With boos over a long ago grievance faded from his ears, Yadier Molina hit his fifth home run of the season in the fourth inning.

"He hit a change up," Price said. "It wasn't a horrible pitch. Tony is getting a feel for the change up again.  His velocity isn't there yet.  He's not vintage Tony Cingrani yet."

The 2-0 lead looked like Mount Everest to the Reds until Brayan Pena started a mini-rally in the fifth with a double to the gap in rightcenter.  The resurgent Zack Cozart singled to score Pena.

Cingrani lost his momentum and that of the Reds in the top of the sixth. Holliday hit his second single to lead off the inning,  Cingrani walked Allen Craig.  Molina hit a soft liner to left that Ryan Ludwick ran down for the second out with a sliding catch.  Cingrani lost a battle with Jhonny Peralta and walked him to load the bases.  With the bases loaded and one out, Mark Ellis gave Reds' fans pause with a deep fly to the warning track in front of the Reds' bullpen.  Chris Heisey, giving Billy Hamilton a day off, ran it down as Holliday scored.  Jon Jay singled past a diving Cozart to give St. Louis a 4-1 lead.

"I had pretty good command through the first five innings," Cingrani said.  "I obviously don't want to walk people. They took advantage like they should."

The Reds fought back and came within inches of tying the contest.

"We didn't put enough pressure on Garcia early in the game," Price said. "I liked the way we fought back. It showed what we've got but we aren't giving our pitchers any margin for error."

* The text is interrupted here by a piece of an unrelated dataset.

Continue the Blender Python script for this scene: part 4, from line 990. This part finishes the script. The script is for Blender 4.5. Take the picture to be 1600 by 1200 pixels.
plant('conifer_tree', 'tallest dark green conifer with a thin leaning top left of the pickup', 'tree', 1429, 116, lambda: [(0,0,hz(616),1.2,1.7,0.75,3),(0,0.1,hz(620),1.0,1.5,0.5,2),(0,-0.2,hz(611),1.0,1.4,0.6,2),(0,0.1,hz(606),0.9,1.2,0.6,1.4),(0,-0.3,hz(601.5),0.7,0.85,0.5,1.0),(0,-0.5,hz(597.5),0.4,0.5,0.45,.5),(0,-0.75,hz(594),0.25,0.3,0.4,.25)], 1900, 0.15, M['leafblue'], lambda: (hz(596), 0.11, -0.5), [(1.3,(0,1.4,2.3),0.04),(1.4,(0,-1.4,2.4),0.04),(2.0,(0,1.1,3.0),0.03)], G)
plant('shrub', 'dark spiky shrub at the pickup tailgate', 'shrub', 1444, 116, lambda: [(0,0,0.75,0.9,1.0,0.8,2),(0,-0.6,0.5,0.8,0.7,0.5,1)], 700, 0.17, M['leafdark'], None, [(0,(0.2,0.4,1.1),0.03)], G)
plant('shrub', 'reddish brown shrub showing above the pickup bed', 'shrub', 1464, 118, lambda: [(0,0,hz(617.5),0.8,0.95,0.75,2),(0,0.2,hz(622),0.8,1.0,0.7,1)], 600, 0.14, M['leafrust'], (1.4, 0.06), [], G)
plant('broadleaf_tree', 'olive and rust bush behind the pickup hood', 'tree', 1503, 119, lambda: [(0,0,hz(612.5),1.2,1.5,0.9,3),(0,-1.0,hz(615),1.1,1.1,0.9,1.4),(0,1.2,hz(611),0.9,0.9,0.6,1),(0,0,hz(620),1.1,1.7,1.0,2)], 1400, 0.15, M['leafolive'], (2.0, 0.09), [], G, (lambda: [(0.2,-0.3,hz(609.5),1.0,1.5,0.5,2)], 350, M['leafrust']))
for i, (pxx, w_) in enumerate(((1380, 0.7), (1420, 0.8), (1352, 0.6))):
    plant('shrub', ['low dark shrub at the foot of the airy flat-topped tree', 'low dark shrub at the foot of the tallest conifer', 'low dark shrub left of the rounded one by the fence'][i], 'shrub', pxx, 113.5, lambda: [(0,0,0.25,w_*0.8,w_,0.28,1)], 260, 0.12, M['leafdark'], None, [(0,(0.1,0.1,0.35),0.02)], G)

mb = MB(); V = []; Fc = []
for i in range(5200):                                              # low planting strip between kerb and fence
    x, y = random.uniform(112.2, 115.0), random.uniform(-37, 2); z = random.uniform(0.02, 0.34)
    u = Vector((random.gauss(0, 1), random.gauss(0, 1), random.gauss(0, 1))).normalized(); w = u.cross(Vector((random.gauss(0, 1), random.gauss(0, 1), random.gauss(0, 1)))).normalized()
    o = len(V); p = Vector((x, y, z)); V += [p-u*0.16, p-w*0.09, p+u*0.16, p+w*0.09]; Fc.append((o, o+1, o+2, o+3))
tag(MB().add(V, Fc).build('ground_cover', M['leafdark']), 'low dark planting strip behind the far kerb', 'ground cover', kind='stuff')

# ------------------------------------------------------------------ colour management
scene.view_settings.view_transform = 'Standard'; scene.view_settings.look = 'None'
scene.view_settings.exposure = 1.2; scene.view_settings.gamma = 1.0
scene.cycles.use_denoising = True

Heisey missed his second home run of the season, hitting a line drive off the top of the leftfield wall.  Todd Frazier singled hard to right with Heisey holding at third. Phillips nearly tied the game with a drive to rightcenter that bounced off the wall.  Heisey scored but Frazier held third.  Devin Mesoraco scalded a pitch by Garcia that looked like it was ticketed to rightfield but Mark Ellis snared the ball by jumping as high as he could go.  Garcia fell behind Jay Bruce but struck him out.  Carlos Martinez struck out Ludwick to end the threat.

J.J Hoover pitched a scoreless inning.

The Reds threatened again when Cozart singled with one out followed by pinch hitter Skip Schumaker's single. Martinez struck out Heisey and Frazier to protect the lead.

The Cardinals added on against Logan Ondrusek. Molina singled and Peralta walked.  Ellis bunted them in scoring position.  Sean Marshall came on and gave up run scoring singles to Jay and pinch hitter Matt Adams.

Ryan Ludwick opened the top of the ninth with his third home run of the season off Jason Motte.

The Reds haven't won more than three in a row, nor lost more than three in a row.

"We're treading water," Price said.  "We have to start stringing some wins together."